Ms. Kyte "often observes a disconnect between different
departments within the same financial institution: while the project finance people are often well
aware of the considerable environmental and reputational risks entailed in certain activities,
other investment banking or asset management departments seem to ignore them," the report states.
Extending this line of reasoning, Goldman
Sachs Managing Director Anthony Ling opined that "pigeonholing ESG as a separate category will
kill it" whereas "ESG will become mainstream within a five-year period" if consideration of these
issues proliferate throughout organizations.
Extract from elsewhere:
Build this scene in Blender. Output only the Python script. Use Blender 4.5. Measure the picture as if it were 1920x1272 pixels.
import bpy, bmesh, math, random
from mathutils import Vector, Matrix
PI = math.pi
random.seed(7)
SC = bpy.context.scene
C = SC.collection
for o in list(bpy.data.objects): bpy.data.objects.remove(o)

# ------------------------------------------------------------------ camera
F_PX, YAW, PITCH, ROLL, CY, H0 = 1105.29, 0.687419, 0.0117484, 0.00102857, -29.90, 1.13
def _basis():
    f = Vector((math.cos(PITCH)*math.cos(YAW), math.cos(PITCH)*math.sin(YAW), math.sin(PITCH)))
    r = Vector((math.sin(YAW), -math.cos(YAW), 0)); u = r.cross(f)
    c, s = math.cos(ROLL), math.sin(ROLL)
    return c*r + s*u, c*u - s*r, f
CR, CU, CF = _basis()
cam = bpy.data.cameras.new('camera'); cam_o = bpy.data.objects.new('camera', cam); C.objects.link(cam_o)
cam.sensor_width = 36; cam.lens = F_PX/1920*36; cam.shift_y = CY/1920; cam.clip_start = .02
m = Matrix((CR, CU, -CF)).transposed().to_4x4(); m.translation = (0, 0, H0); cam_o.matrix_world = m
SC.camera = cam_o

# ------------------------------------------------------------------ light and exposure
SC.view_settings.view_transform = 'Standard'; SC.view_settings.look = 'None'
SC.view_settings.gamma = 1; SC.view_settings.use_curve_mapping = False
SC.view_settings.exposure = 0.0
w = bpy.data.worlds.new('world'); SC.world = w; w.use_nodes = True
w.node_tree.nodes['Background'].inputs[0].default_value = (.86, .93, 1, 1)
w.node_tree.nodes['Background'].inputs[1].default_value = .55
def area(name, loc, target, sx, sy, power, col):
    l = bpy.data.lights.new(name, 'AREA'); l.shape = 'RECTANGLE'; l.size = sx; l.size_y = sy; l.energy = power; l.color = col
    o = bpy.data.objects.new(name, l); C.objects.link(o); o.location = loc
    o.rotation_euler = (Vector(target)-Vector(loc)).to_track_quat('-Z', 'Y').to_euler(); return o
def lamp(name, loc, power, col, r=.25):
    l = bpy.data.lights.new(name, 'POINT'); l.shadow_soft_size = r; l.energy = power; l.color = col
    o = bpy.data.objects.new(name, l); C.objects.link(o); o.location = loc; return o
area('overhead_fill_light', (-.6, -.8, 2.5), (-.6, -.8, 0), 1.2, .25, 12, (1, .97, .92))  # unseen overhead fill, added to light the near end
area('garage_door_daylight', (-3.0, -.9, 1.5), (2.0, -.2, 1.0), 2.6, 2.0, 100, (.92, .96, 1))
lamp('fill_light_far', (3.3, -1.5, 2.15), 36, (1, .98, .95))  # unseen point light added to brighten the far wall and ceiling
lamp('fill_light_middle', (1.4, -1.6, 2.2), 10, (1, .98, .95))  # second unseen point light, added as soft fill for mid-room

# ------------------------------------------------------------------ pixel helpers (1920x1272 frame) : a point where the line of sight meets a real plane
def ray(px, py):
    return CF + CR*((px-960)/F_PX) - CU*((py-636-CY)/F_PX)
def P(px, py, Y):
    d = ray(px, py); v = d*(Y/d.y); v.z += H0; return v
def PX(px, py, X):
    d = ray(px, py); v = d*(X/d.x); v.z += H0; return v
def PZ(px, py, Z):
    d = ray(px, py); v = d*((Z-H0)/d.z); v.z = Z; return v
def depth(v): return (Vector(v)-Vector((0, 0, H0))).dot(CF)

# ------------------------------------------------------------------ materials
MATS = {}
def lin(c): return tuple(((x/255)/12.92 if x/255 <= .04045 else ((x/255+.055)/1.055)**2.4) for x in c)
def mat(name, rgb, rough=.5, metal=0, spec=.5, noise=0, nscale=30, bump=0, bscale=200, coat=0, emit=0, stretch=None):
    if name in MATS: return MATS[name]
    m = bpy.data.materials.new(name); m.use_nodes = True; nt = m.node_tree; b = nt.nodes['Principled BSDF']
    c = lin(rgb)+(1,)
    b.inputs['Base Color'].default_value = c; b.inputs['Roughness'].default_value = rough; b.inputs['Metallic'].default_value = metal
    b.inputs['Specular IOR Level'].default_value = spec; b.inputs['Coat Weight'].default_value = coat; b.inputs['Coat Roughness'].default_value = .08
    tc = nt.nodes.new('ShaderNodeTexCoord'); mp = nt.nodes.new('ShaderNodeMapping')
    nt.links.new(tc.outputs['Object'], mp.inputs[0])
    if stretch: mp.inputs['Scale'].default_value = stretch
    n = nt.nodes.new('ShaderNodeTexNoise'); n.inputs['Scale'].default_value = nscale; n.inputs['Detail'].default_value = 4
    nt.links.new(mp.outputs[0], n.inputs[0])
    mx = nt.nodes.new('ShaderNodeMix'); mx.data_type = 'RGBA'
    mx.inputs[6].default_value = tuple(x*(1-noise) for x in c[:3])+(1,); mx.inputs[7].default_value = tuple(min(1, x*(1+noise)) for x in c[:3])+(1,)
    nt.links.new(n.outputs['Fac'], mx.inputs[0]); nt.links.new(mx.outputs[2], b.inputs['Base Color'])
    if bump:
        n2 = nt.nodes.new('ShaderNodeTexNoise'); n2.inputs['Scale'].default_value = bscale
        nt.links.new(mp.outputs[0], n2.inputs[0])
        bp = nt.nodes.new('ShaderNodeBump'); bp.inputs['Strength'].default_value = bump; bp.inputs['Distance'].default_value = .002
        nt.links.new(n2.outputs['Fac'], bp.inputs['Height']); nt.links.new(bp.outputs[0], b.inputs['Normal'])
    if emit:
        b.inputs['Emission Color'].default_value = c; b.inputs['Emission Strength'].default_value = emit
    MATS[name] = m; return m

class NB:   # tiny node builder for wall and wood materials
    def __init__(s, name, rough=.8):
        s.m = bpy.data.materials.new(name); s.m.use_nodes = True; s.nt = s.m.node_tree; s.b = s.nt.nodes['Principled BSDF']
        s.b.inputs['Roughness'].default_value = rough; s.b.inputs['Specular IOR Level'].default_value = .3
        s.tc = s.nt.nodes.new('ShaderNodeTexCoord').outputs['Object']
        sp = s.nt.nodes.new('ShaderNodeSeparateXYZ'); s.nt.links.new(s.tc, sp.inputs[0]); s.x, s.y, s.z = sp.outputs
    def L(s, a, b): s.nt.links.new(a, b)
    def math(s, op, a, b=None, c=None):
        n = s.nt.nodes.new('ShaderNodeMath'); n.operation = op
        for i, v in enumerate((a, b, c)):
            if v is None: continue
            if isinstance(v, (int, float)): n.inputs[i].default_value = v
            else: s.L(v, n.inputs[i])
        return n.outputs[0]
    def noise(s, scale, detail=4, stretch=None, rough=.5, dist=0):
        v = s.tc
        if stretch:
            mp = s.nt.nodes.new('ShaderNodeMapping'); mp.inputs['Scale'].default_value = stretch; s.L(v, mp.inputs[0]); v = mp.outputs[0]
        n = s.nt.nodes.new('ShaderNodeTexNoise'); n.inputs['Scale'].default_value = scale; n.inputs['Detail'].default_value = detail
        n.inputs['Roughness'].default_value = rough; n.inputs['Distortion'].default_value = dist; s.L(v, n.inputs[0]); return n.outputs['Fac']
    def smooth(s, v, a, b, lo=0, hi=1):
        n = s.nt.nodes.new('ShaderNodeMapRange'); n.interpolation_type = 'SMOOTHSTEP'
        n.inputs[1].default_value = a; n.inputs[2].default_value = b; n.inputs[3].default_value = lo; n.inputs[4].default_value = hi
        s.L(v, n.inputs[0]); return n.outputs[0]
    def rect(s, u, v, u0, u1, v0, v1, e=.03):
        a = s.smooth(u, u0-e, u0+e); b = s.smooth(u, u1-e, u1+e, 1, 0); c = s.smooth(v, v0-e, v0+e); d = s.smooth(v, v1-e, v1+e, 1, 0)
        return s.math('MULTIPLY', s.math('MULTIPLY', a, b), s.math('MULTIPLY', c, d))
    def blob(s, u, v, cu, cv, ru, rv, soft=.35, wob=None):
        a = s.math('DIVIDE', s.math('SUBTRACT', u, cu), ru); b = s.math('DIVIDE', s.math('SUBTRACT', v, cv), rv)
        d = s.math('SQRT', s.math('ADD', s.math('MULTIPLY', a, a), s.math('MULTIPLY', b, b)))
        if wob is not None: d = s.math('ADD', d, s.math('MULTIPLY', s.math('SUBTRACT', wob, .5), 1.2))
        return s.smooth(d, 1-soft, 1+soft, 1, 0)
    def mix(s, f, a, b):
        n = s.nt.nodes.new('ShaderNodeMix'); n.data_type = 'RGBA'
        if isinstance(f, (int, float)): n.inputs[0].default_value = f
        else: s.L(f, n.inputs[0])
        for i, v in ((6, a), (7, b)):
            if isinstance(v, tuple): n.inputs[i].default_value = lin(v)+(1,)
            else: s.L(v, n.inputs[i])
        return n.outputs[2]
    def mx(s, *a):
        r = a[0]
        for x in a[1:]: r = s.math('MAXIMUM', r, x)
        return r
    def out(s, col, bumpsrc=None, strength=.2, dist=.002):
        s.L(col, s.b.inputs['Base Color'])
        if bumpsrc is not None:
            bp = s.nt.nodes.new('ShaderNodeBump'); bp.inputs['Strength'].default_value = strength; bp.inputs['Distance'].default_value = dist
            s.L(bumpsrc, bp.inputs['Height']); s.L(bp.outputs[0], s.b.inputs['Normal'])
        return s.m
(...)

Details of Mr. Ling's keynote presentation
represent the centerpiece of the conference report. Mr. Ling pointed out that combined commission
of the Enhanced Analytics Initiative, a consortium of institutional investors pledging five percent
of commissions to sell-side analysts producing the best research on ESG issues, fall well below
that of a big hedge fund.
The mainstream firms (including Citigroup, Deutsche Bank, Dresdner Kleinwort Wasserstein (DrKW), Goldman Sachs, HSBC, JPMorga
n, Morgan Stanley, and UBS) who have set up or significantly expanded ESG
teams in the last year are all based in London, according to Mr. Ling. He characterized the
results of the United Nations Environment Programme Finance Initiative (UNEP FI)-World Business Council for Sustainable Development (WBCSD)
Generation Lost
survey showing how little young financial analysts care for ESG issues represents a "slap in the
face for all of us and highlights the need for active, personal leadership by those present in the
room."
"To support awareness-building among young professionals entering the industry,
one participant proposed that all conference attendants commit to giving a presentation at a
business school or professional training course on ESG issues until we meet again next year," the
report states. "There was strong support for this proposal."